Phase 1 (Workshop 1 - Public organisations and new approaches to building markets in Asia)

Public organisations, such as the International Finance Corporation (IFC), the Multilateral Investment Guarantee Agency (MIGA), the Asian Development Bank and the European Bank for Reconstruction and Development (EBRD), are playing important roles in building markets in Asia through both their sovereign and private funding for development. In the literature on ‘building markets’, a process is described whereby the influence of market forces is extended to certain sectors and locales in combination with the promotion of specific institutional orders perceived to be crucial in order to derive the benefits accorded to markets. Such a process includes opening up new geographical spaces to commercial activity while simultaneously establishing particular regulatory and other institutions, such as those designed to govern newly hybridised public-private utilities or facilitate the development of social and human capital. Running concomitantly with these new institutional structures are new political processes of participation and consultation which are intimately tied to establishing and managing the sought after institutional arrays of market societies.

While scholars have done much to elucidate this market building project at a theoretical level (e.g. Jayasuriya 2000; Gill 2000; Hout 2003, Cammack 2004; Porter and Craig 2006; Carroll 2010), there is a considerable dearth of research that looks at the market building project on the ground – especially in Asia. This gap is unfortunate for both the refinement of theoretical approaches that can better detail both what the market building project actually is (as opposed to what organisations describe in documents and on their websites) and, further, what this project means for domestic populations. The gap also means that more can be done to understand the impact of domestic populations upon the market building project. Given that the organisations involved in the project are public organisations mandated to promote development and reduce poverty, expending considerable tax payer resources on the basis of improving the lot of the globally marginalised, few issues of public policy in action could matter more.

Crucially, the market building project that public organisations promote is substantively related to mitigating risk – often through establishing particular institutional arrangements (contractual, legislative, non-legal codified etc.) and/or by enrolling other social actors (such as civil society) and engaging in corporate social responsibility-type activities. Subsequently financing from said organisations often comes with important prerequisites to be met in this regard. These can range from adjustments to foreign investment laws to the endorsement by states and the private sector of particular environmental and social safeguards that specify important monitoring roles for non-governmental organisations. They might also demand that private consortiums receiving funds initiate community development programmes. Such prerequisites and the activity that they facilitate can have significant implications for both state and society, forming an important push to re-craft and further hybridise public-private/state-society relations.
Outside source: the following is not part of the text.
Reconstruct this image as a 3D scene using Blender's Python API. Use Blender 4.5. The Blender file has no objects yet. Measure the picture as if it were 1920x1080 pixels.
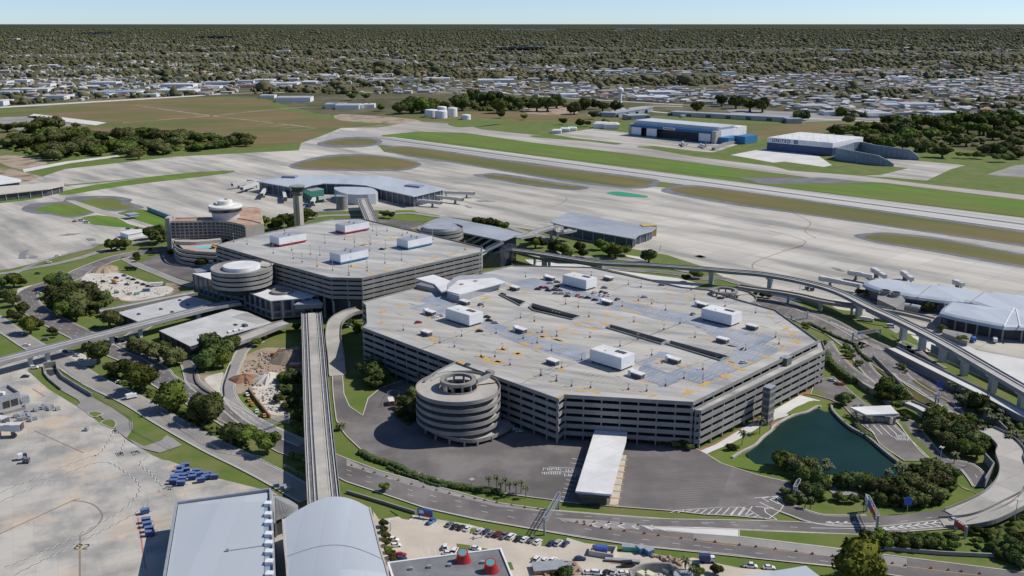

The logic underpinning this project is one that is first and foremost tasked towards mitigating risk for mobilising capital in the interests of facilitating private sector expansion. Yet early investigations of the market-building project suggest that risk is not evenly distributed by many of the activities that are now staples within development. In this regard, the negative outcomes associated with institution building/project implementation are regularly attributed by policy makers to an inability to build the ‘right institutions’ and the role of ‘vested interests’ and regulatory capture in such situations. For example, while the IFC and the IMF can insist that the receipt of funds for development of an oil field requires that a country establish an oil fund to ensure prudent use of revenues, in practice the desired function of such a fund may never eventuate due to particular political forces. This said, that the conditions are met up front (i.e. the fund is formally established and put into motion) means that a mega-project can proceed with public financing. And even if, as the IFC often insists with its projects, monitoring NGOs are contracted in the interests of keeping a state and private sector operators accountable, too often the results are less than impressive – with pernicious elites able to capture benefits to the exclusion of populations and private entities shirking responsibilities. This suggests that markets aren’t actually ‘built’ – in the lingo commonly deployed by the World Bank in relation to institutions – they are contested. This implies significant work for academics and policy makers alike.

Given that the market building project is the approach used by the world’s premier public organisations to promote development and reduce poverty globally, and given also that at least some of the assumptions underpinning the project appear problematic, the Public Organisations and New Approaches to Building Markets in Asia research workshop, to be held in Singapore in April 2011 asks three core research questions of its participants: 1) What are the roles of international public organisations in constituting markets in Asia? 2) What impact do such roles have on different actors? 3) How do particular actors impact upon the efforts of international organisations? The workshop includes contributions from established researchers and PhD candidates that apply these research questions to a variety of actors/sectors within Asia, including extractive industries, water and energy. At a minimum, all the papers will analyse the operation and impact of public policy (as applied by international public organisations). Further, in addition to satisfying this initial condition, there is the potential for contributors to take a normative/prescriptive/advocacy bent in their papers – though this is not essential.

This workshop for phase 1 is designed to lead to several significant publications. The first core output is envisaged to be an edited volume (discussions are already well under way with Palgrave-MacMillan for a three volume New Approaches mini-series) and/or a special issue of a tier one journal. This said, the project’s contributions are likely to be well-received (for publication and citation) in a broad array of highly regarded journals that have been the basis for establishing networks of scholars with enviable reputations in relation to understanding the function and operation of public policy in Asia.